By means of a variety of political sophistries, a few inheritors, skimmers, and hoarders of wealth have routinely thwarted the will of the many. Through a pseudo-religious hucksterism, some have even sacrificed a witness to the kingdom within, while engaged in a masquerade that stands in stark contrast to the cardinal precepts contained in the bible they like to thump.

Marketeers and politicians place great emphasis on what they term key differentiators, or what sets us apart. Today, the divide is dangerously wide. In our supercharged political environment, we tend to view the world through polarized lenses, seeking and seeing only what is pre-packaged to fit our circumscribed world view. It is a mediated world, replete with a tribal epistemology that reduces every value proposition to a binary choice where the question is: “Are they with us or against us?”

We must each ask ourselves: “To which ‘us’ are you referring?” At this juncture we should also pause to consider just how any understanding of the term “us” is ripe for a paradigm shift – a Pareto flip. In the United States, over the past decade, about 600 billionaires have controlled the information flow to 330 million people.

Conservative columnist George Will, in his book Statecraft as Soulcraft examined how the power of the state can create conditions that either foster the growth of blessed souls or the imprisonment of seriously stunted and tortured souls. He admits that his vision may appear to share some traits with totalitarianism. However, like Edmond Burke, Will places great emphasis on the voluntary associations and values that are seen as essential to a fully informed consent of the governed and a functioning free society.

In his own historically rich book; The Soul of America, biographer John Meacham wrote: “in the battle between the impulses of good and of evil in the American soul, what Lincoln called “the better angels of our nature” have prevailed just often enough to keep the national enterprise alive.”

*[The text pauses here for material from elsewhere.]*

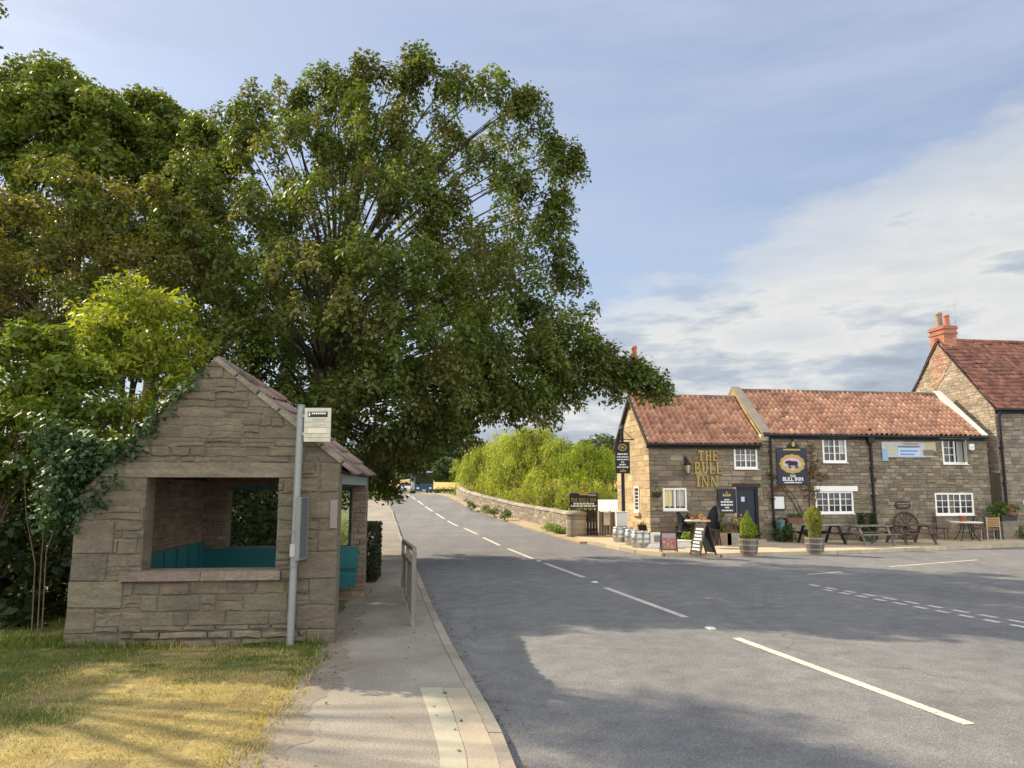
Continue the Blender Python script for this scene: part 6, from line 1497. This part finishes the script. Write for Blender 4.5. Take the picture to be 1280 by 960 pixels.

Today, win-win is often not perceived to be of value to a taint by numbers politician or any other party trying to differentiate by leveraging fear, ignorance, bigotry, and smear. It is a Joe McCarthy era tactic known by the acronym FIBS. When it is seen as politically expedient, they even divide us on consensus issues. And yet, once we blow through our own politically conditioned understanding, or expand our horizons beyond the Twitter-verse, we find we have far more in common than any self-serving political operative would have us believe.

Our focus must be more about finding our center, our soul, our statesmanship than it is about politics. Because, today’s politics is mostly about opposite poles on a line. We need to be mindful of the fact that: “No bird can soar except by outstretched wings.” And that, as experience has shown; the amount of lift produced at the wingtips is clearly not sufficient to overcome the gravity of our present situation.